An fünf Standorten in Deutschland haben Mitarbeiter von Amazon ihre Arbeit niedergelegt. Dazu hatte die Dienstleistungsgewerkschaft Verdi aufgerufen. In Rheinberg und Werne in Nordrhein-Westfalen, im hessischen Bad Hersfeld, in Leipzig sowie im bayerischen Graben streiken die Beschäftigen seit Beginn der gestrigen Frühschicht. Erst mit dem Ende der Spätschicht am Mittwoch, den 24. Juni, wollen sie wieder an die Arbeit gehen.
“Die Amazon-Beschäftigten kämpfen für einen Tarifvertrag. Sie verlangen verlässliche und gute Arbeitsbedingungen und wollen nicht mehr der Willkür eines Arbeitgebers ausgeliefert sein. Das ist ihr gutes Recht”, erklärt Stefanie Nutzenberger, Verdi-Bundesvorstandsmitglied, in einer Pressemitteilung. So habe Amazon in Leipzig vor einiger Zeit beispielsweise entschieden, statt 29 nur noch 28 Tage Urlaub zu gewähren.
“Mit einer verbindlichen Regelung in einem Tarifvertrag wären solche eigenmächtigen Entscheidungen von Amazon nicht möglich. Außerdem hätten die Beschäftigten nach dem Tarifvertrag für den Einzel- und Versandhandel garantiert Anspruch auf 30 Tage Urlaub”, so Nutzenberger weiter. Ihrer Ansicht nach, zeige das Beispiel, wie wichtig der Schutz durch Tarifverträge für bessere Arbeitsbedingungen ist.
Erstmals streikten Amazon-Mitarbeiter in Deutschland im April 2013 am Standort Bad Hersfeld.
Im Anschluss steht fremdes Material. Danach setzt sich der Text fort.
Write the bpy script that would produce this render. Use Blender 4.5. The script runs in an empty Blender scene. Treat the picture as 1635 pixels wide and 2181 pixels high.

Seitdem traten die Beschäftigen nach Angaben von Verdi an sechs der acht Versandstandorte sowie am Deutschland-Sitz der Amazon Prime Instant Video GmbH im schleswig-holsteinischen Elmshorn in den Ausstand.
Amazon sei nicht bereit sich an Tarifbindungen zu halten und vertrete die Meinung, man orientiere sich an den Tarifen der Logistikbranche, so Verdi weiter. Dennoch sei der Online-Versandhändler noch weit von tarifvertraglichen Standards entfernt. Es zahle zum einen kein Urlaubsgeld und zum anderen nur ein “verschwindend geringes” Weihnachtsgeld.
Beschäftigte bei Amazon klagen der Dienstleistungsgewerkschaft zufolge zudem immer wieder über Leistungshetze, akribische Überwachung am Arbeitsplatz und Feedback-Gespräche, in denen sie etwa wegen angeblicher Inaktivität von zum Teil nur einer Minute unter Druck gesetzt werden. Diese Arbeitsbedingungen hätten hohe Krankenquoten von bis zu 20 Prozent zur Folge.
Verdi teilt weiterhin mit, die Angestellten akzeptierten es nicht länger, dass ihre Einkommensbedingungen in den Augen der Handelsunternehmen nur als Wettbewerbsfaktoren verstanden würden: “Armut und Altersarmut der Beschäftigten dürfen nicht länger das Ergebnis dieses Verdrängungswettbewerbs sein. Hier ist auch der Arbeitgeberverband des Einzelhandels gefordert. Er soll endlich seine Blockadehaltung aufgeben und mit Verdi die Allgemeinverbindlichkeit unserer Tarifverträge vereinbaren”, verlangt Nutzenberger.
Die Streiks bei Amazon sind Teil der aktuellen, regional geführten Entgelt-Tarifverhandlungen für den Handel. Diese dauern bereits seit dem 1. April an. Wie bei Amazon kämpfen nach Angaben von Verdi auch Beschäftigte in anderen tariflosen Unternehmen des Einzelhandels in der derzeitigen Tarifrunde dafür, dass ihr Unternehmen endlich in die Tarifbindung eintritt.
Die letzten Streiks bei Amazon gab es Ende Mai. Damals wurde das Versandzentrum in Leipzig bestreikt. Auch im Weihnachtsgeschäft 2014 legten die Mitarbeiter die Arbeit in neun Logistikzentren des Konzerns in Deutschland nieder. Wesentlicher Streitpunkt war zu dieser Zeit die Frage, nach welchem Tarifvertrag die Beschäftigten bezahlt werden sollen.